Quote Originally Posted by Scowling Dragon View Post
Eh. One good point, a couple of dubious ones, and a couple that are just wrong.
#5: Even the article itself admits the whole "Galactic Celebration" at the end of RotJ doesn't make a lot of sense in context. Plus, there's the little matter of that silliness being a Special Edition addition - the early EU material (including the Thrawn trilogy) predated the SE releases, so this was really the first case of Lucas taking a dump on the EU rather than the EU getting it wrong.
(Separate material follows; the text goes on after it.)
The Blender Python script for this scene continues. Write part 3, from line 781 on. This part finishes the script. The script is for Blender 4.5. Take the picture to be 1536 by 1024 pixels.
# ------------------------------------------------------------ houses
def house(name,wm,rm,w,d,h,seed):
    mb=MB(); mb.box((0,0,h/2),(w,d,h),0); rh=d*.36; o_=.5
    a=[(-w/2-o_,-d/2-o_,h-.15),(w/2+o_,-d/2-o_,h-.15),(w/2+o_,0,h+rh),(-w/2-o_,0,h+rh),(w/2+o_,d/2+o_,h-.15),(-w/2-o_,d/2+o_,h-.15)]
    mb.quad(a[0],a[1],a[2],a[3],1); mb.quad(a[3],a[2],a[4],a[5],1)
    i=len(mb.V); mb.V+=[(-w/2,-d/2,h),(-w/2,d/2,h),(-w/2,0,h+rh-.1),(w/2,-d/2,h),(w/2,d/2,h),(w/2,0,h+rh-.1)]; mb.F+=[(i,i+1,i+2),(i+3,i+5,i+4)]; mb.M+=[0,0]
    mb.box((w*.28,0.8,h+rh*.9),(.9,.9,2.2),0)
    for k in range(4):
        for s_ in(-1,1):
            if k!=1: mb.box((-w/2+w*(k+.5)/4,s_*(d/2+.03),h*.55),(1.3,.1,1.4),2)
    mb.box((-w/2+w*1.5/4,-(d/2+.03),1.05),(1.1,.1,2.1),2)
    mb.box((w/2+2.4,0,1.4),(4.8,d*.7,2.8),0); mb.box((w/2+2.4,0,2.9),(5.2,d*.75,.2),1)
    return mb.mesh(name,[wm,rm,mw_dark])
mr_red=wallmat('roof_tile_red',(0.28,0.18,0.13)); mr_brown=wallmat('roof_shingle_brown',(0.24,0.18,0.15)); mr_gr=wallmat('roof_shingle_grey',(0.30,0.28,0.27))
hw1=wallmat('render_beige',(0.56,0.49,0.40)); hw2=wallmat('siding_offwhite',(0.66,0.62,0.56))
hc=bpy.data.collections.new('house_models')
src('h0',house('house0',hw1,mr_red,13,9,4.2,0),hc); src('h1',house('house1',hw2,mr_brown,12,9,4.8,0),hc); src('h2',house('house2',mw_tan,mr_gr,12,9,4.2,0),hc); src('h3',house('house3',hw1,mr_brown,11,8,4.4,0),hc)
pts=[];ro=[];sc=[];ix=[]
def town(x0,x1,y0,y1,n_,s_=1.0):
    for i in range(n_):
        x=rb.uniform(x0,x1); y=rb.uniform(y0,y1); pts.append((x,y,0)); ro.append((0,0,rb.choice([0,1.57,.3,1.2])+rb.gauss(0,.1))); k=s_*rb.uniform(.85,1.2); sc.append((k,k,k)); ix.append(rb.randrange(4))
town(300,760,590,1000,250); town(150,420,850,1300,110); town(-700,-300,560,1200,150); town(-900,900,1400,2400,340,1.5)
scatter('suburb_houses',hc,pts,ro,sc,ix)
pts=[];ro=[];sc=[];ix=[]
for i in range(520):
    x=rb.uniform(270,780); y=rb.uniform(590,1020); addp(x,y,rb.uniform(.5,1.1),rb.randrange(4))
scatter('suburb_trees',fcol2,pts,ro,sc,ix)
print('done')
#4: While I agree that the "Emperor's Clones" thing is more than a little terrible, it also only took place in a source that is rarely-to-never even referenced outside of itself. Can't we just take the Dark Empire comics as SW's Star Trek V or Threshold, and never speak of it again?

#3: Here's one I can agree with wholeheartedly. The increasing number of "Order 66 Survivors" - largely invalidating a central premise of the OT - was one of the first things to start turning me off of the EU. However. We're talking about a setting with a million+ inhabited worlds; rebuilding the Jedi Order post-RotJ by finding a limited number of untrained Force-sensitives out of such a crowd doesn't seem unreasonable (and was one of the few good points in the otherwise-lackluster Jedi Academy trilogy).

#2: Well... maybe. Yes, the whole "Bad guys build super-weapon, good guys overcome incredible odds to destroy it" plot does get old. On top of which, it seems to recur mostly in not-highly-regarded sources, like the aforementioned Dark Empire comics or the Jedi Academy books. On the other hand, with the resources at the Empire's disposal? A whole fleet of Death Stars shouldn't be out of reach; and the minds responsible for its design (and/or the designers' colleagues and competitors) probably would go on to work on bigger and better projects.

Finally, #1: what is this i dont even
The writer of the article is as badly off the rails as on #5, starting with the embrace of the imbecilic PT-era "Emotions Bad LOL" party line (note that in the OT only negative emotions were the path to the Dark Side, and Vader's familial feelings were ultimately responsible for his turn away from the Dark Side). And the account of Legacy-era events presented reads like the author has at best heard a distorted third- or fouth-hand retelling of them, rather than actually being familiar with them himself.